** Given information **
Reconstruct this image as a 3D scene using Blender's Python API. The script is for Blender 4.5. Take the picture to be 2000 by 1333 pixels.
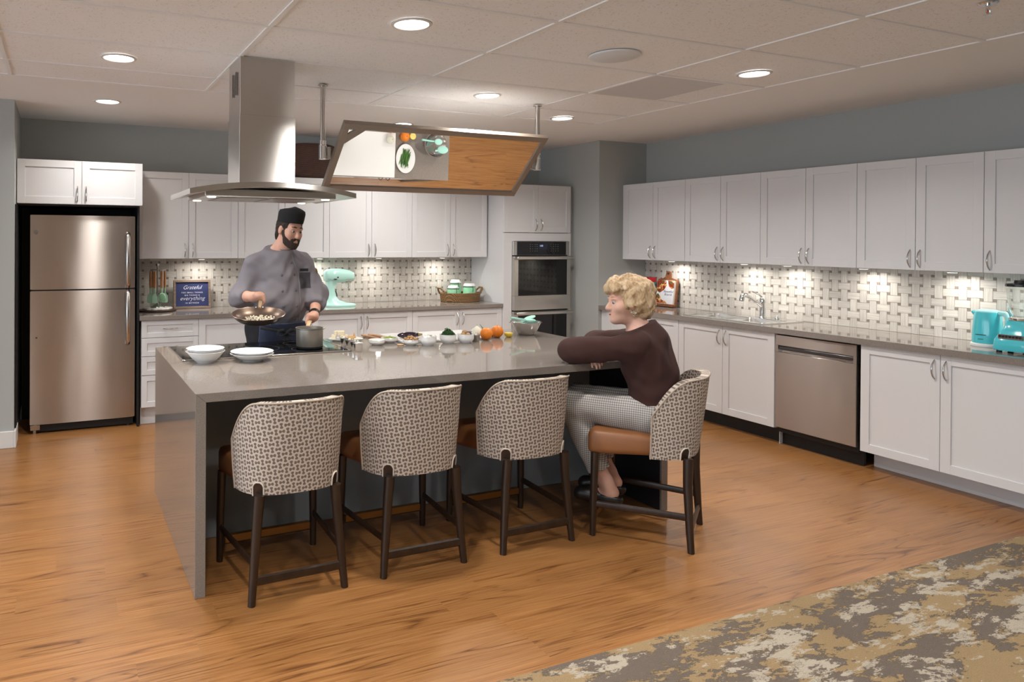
import bpy, bmesh, math, random
import numpy as np
from mathutils import Vector, Matrix
from mathutils.bvhtree import BVHTree

for _o in list(bpy.data.objects):
    bpy.data.objects.remove(_o, do_unlink=True)
SC = bpy.context.scene
COL = SC.collection
R = math.radians
PI = math.pi
random.seed(7)

# ------------------------------------------------------------------ camera
_cd = bpy.data.cameras.new('camera')
_cd.sensor_width = 36.0
_cd.lens = 1387.8846 * 36.0 / 2000.0
_cd.shift_x = (1000.0 - 700.7588) / 2000.0
_cd.shift_y = (475.5056 - 666.5) / 2000.0
_cd.clip_start = 0.05
_cd.clip_end = 100
CAM = bpy.data.objects.new('camera', _cd)
COL.objects.link(CAM)
CAM.matrix_world = (Matrix.Translation((0, 0, 1.5576)) @ Matrix.Rotation(R(-22.7282), 4, 'Z')
                    @ Matrix.Rotation(R(90 - 0.3356), 4, 'X') @ Matrix.Rotation(R(0.3211), 4, 'Z'))
SC.camera = CAM

# ------------------------------------------------------------------ world (soft daylight that enters through the open side of the room)
_w = bpy.data.worlds.new('world')
SC.world = _w
_w.use_nodes = True
_bg = _w.node_tree.nodes['Background']
_bg.inputs[0].default_value = (0.76, 0.88, 1.0, 1)
_bg.inputs[1].default_value = 3.5

SC.view_settings.view_transform = 'Standard'
SC.view_settings.look = 'None'
SC.view_settings.gamma = 1.0
SC.view_settings.use_curve_mapping = False
SC.view_settings.exposure = 0.20

DOWNLIGHT_W = 15.5
UNDERCAB_W = 1.6
HOODLIGHT_W = 1.2

# ------------------------------------------------------------------ dimensions (metres, camera stands at x=0 y=0)
CEIL = 2.574
YW, XW = 6.702, 5.655            # back wall, right wall
YL, XL = 5.83, -0.32             # left wall facing the room, its return
COLX, COLY = 5.033, 5.71         # boxed chase in the far right corner
YU, XU = 6.362, 5.3145           # fronts of the wall cabinets
YB, XB = 6.10, 5.055             # fronts of the base cabinets
ZI, ZR, ZB = 0.886, 0.898, 0.911 # worktop heights: island, right run, back run

# ------------------------------------------------------------------ node helpers
class NT:
    """tiny expression builder for material nodes"""
    def __init__(s, m):
        m.use_nodes = True
        s.t = m.node_tree
        s.b = s.t.nodes['Principled BSDF']
    def n(s, typ, **kw):
        nd = s.t.nodes.new(typ)
        for k, v in kw.items():
            setattr(nd, k, v)
        return nd
    def put(s, sock, v):
        if hasattr(v, 'links'):
            s.t.links.new(v, sock)
        elif v is not None:
            if hasattr(sock.default_value, '__len__') and not hasattr(v, '__len__'):
                v = (v, v, v)
            if hasattr(sock.default_value, '__len__') and len(sock.default_value) == 4 and len(v) == 3:
                v = (*v, 1)
            sock.default_value = v
    def m(s, op, a, b=None, c=None, clamp=False):
        nd = s.n('ShaderNodeMath', operation=op, use_clamp=clamp)
        for i, v in enumerate((a, b, c)):
            if v is not None:
                s.put(nd.inputs[i], v)
        return nd.outputs[0]
    def tc(s, out='Object'):
        return s.n('ShaderNodeTexCoord').outputs[out]
    def mapping(s, vec, scale=(1, 1, 1), rot=(0, 0, 0), loc=(0, 0, 0)):
        nd = s.n('ShaderNodeMapping')
        s.put(nd.inputs['Vector'], vec)
        nd.inputs['Scale'].default_value = scale
        nd.inputs['Rotation'].default_value = rot
        nd.inputs['Location'].default_value = loc
        return nd.outputs[0]
    def noise(s, vec, scale=5, detail=3, rough=.5, dist=0, out=0):
        nd = s.n('ShaderNodeTexNoise')
        if vec is not None:
            s.put(nd.inputs['Vector'], vec)
        nd.inputs['Scale'].default_value = scale
        nd.inputs['Detail'].default_value = detail
        nd.inputs['Roughness'].default_value = rough
        nd.inputs['Distortion'].default_value = dist
        return nd.outputs[out]
    def ramp(s, fac, stops, interp='LINEAR'):
        nd = s.n('ShaderNodeValToRGB')
        s.put(nd.inputs[0], fac)
        cr = nd.color_ramp
        cr.interpolation = interp
        while len(cr.elements) < len(stops):
            cr.elements.new(.5)
        for e, (p_, c) in zip(cr.elements, stops):
            e.position = p_
            e.color = (*c, 1) if len(c) == 3 else c
        return nd.outputs[0]
    def mix(s, fac, a, b, mode='MIX'):
        nd = s.n('ShaderNodeMix', data_type='RGBA', blend_type=mode)
        s.put(nd.inputs[0], fac)
        s.put(nd.inputs[6], a)
        s.put(nd.inputs[7], b)
        return nd.outputs[2]
    def sep(s, vec):
        nd = s.n('ShaderNodeSeparateXYZ')
        s.put(nd.inputs[0], vec)
        return nd.outputs
    def comb(s, x, y, z=0.0):
        nd = s.n('ShaderNodeCombineXYZ')
        for i, v in enumerate((x, y, z)):
            s.put(nd.inputs[i], v)
        return nd.outputs[0]
    def bump(s, h, strength=.2, dist=.01):
        nd = s.n('ShaderNodeBump')
        nd.inputs['Strength'].default_value = strength
        nd.inputs['Distance'].default_value = dist
        s.put(nd.inputs['Height'], h)
        s.put(s.b.inputs['Normal'], nd.outputs[0])
    def set(s, name, v):
        s.put(s.b.inputs[name], v)

MATS = {}
def mat(name, col=(.5, .5, .5), rough=.5, metal=0.0, spec=None, emis=None, estr=0, trans=0, ior=None, alpha=None, sheen=0, coat=0):
    if name in MATS:
        return MATS[name]
    m = bpy.data.materials.new(name)
    MATS[name] = m
    nt = NT(m)
    b = nt.b
    b.inputs['Base Color'].default_value = (*col, 1)
    b.inputs['Roughness'].default_value = rough
    b.inputs['Metallic'].default_value = metal
    if spec is not None: b.inputs['Specular IOR Level'].default_value = spec
    if emis: 
        b.inputs['Emission Color'].default_value = (*emis, 1)
        b.inputs['Emission Strength'].default_value = estr
    if trans: b.inputs['Transmission Weight'].default_value = trans
    if ior: b.inputs['IOR'].default_value = ior
    if sheen: b.inputs['Sheen Weight'].default_value = sheen
    if coat: b.inputs['Coat Weight'].default_value = coat
    return m
def hexc(h):
    v = [int(h[i:i + 2], 16) / 255 for i in (0, 2, 4)]
    return tuple(c / 12.92 if c <= .04045 else ((c + .055) / 1.055) ** 2.4 for c in v)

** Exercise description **
Give again, exactly, the lines from the start of the data through the one holding "from mathutils.bvhtree import BVHTree"; omit the pictures.

** Solution to the problem **
Reconstruct this image as a 3D scene using Blender's Python API. The script is for Blender 4.5. Take the picture to be 2000 by 1333 pixels.
import bpy, bmesh, math, random
import numpy as np
from mathutils import Vector, Matrix
from mathutils.bvhtree import BVHTree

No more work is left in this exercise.